Hudson-Fulton “Pivotal Point”

hudson fulton 1909

 

 A highlight of the 1909 celebrations was a regatta in the Newburgh Bay with fifty ships of all sizes and descriptions, including replicas of Hudson’s Half Moon and Fulton’s Claremont. Judging from the postcard below, they were joined by blimps, balloons, and the Wright Brothers’ Flyer (the first flight was in 1903), although the this last appearance is otherwise undocumented!

Text originally from cityofnewburgh-ny.gov (2007)

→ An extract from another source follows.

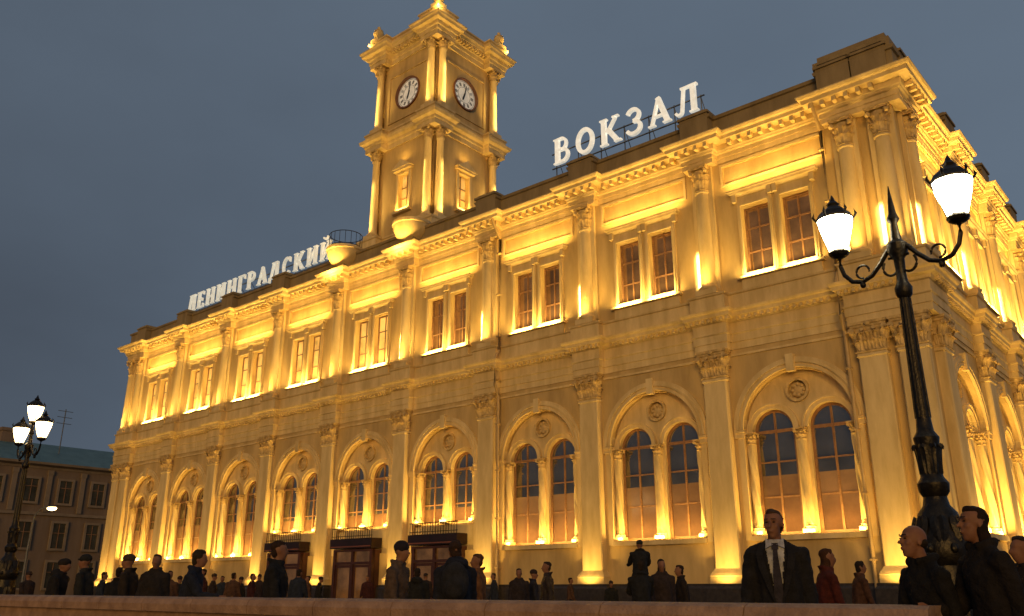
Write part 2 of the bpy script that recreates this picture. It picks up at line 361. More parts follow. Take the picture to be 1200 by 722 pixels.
for x in XK+[.2]: put('attic_pedestal',me_ped,st,(x,0,0))
for y in YK: put('attic_pedestal',me_ped,st,(XR,y,0),PI/2)
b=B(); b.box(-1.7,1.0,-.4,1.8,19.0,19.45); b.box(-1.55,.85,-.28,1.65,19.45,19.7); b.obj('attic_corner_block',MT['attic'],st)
def pipe(pts):
    b=B(); b.tube(pts,.065,10)
    for z in range(2,17,2):
        q=pts[1]; b.box(q[0]-.09,q[0]+.09,q[1]-.08,q[1]+.1,z,z+.06)
    b.obj('drainpipe',MT['pipe'],st,True)
for xx in (-1.78,-17.1): pipe([(xx,-.62,.3),(xx,-.3,.8),(xx,-.28,9.3),(xx,-.52,9.8),(xx,-.55,10.9),(xx,-.25,11.4),(xx,-.2,16.8),(xx,-.75,17.6),(xx,-.8,18.0)])
for k in (3,4,5):
    s=(XK[k]+XK[k+1])/2
    b=B(); b.plate([rect(-1.45,1.45,.12,3.0),rect(-1.28,-.08,.2,2.3),rect(.08,1.28,.2,2.3),rect(-1.28,-.08,2.42,2.9),rect(.08,1.28,2.42,2.9)],-.5,-.34); b.box(-1.44,1.44,-.3,.1,.12,2.98)
    d=b.obj('entrance_door',MT['door'],st,loc=(s,0,0))
    for q in (-.68,.68):
        b=B(); b.box(q-.62,q+.62,-.4,-.37,.22,2.92); b.obj('pane',MT['pane2'],d)
        b=B(); b.frame(q-.6,q+.6,.21,2.28,.12,-.45,-.41); b.obj('door_leaf',MT['door'],d)
    b=B(); b.box(-1.55,1.55,-.66,.0,3.05,3.5); sg=b.obj('entrance_sign',MT['signboard'],st,loc=(s,0,0))
    b=B(); b.box(-1.5,1.5,-.68,-.655,3.1,3.15); b.obj('lower_stripe',MT['redstrip'],sg)
    b=B()
    for i in range(19): b.box(-1.5+i*.1645,-1.48+i*.1645,-.6,-.58,3.5,3.98)
    b.box(-1.52,1.52,-.61,-.57,3.98,4.02); b.box(-1.52,1.52,-.605,-.575,3.6,3.63); b.obj('railing',MT['iron'],sg)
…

Newburgh Again: General Anthony Wayne statue at Washington’s Headquarters

 

Henry Kirke Bush-Brown
  Henry Kirke Bush-Brown (1857–1935) was a distinguished sculptor raised in Newburgh (and the adopted nephew of renowned sculptor Henry Kirke Brown, another Newburgh resident). 
  
For the Hudson-Fulton celebration in 1909, he created an equestrian statue of General Anthony Wayne, an American Revolution general, which was dedicated in a grand fashion.
 Eugenia Boisseau recalls the Newburgh 1909 celebrations 50 years later by saying:
 “In Newburgh that afternoon the equestrian statue of Gen. Anthony Wayne, which still stands on the east lawn of Washington’s Headquarters, was dedicated. 1500 persons attended the ceremonies with the sculptor, Henry K. Bush-Brown of Balmville, giving an address. The presiding officer was Mayor McClung. Howard Thornton, President of Washington’s Headquarters Board of Trustees, formally accepted the statue. Music was provided by Alsdorf’s Orchestra. The Rev. Alfred J. Wilson, pastor of the Unitarian Church of Our Father, delivered the invocation, and the Rev. John Huske, rector of St. George’s Episcopal Church, gave the benediction.”
Although Eugenia Boisseau’s recount states the was still standing on the east lawn in 1959, A. J. Schenkman states in his book, Washington’s Headquarters in Newburgh, “that the statue was never bronzed, so by 1910, the sculpture deteriorated due to exposure to the elements without protection.”